Negotiations stall as deadline looms

Half-way through crucial talks to breathe life into the Paris climate deal negotiators haggled over how to share out the cost of curbing global warming and struggled to pare down a sprawling text.

The two weeks of talks, which began at the start of the week, are billed as the most important UN conference since the Paris 2015 agreement on climate change. The goal is to meet an end-of-year deadline for agreeing a rule book on how to enforce action to limit global warming.

By the end of Saturday, negotiators aim to have a simplified draft ready for high-level ministerial debate that starts on Monday.

The challenge is to ensure any rule book agreed in Katowice is accompanied by ambition and to resolve deep-rooted tensions between the developed and developing world over how to finance change.

"We're in the initial period, so everybody is flexing their muscles. It's not the time for concessions yet," one delegate said on condition of anonymity.

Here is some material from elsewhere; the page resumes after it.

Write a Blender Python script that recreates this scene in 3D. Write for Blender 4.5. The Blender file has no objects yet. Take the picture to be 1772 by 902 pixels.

Delegates said a big issue was how to provide certainty for developing countries that promises of future finance from the richer world would be forthcoming.

He said there were still around 800 brackets in the text, indicating points of disagreement, but that compares with nearly 3,000 before the talks in Katowice began.

Territorial concerns have also complicated discussion.

"There are many discrepancies about emissions reporting and monitoring, especially when it comes to sharing the data with other countries," one delegate said, speaking on condition of anonymity.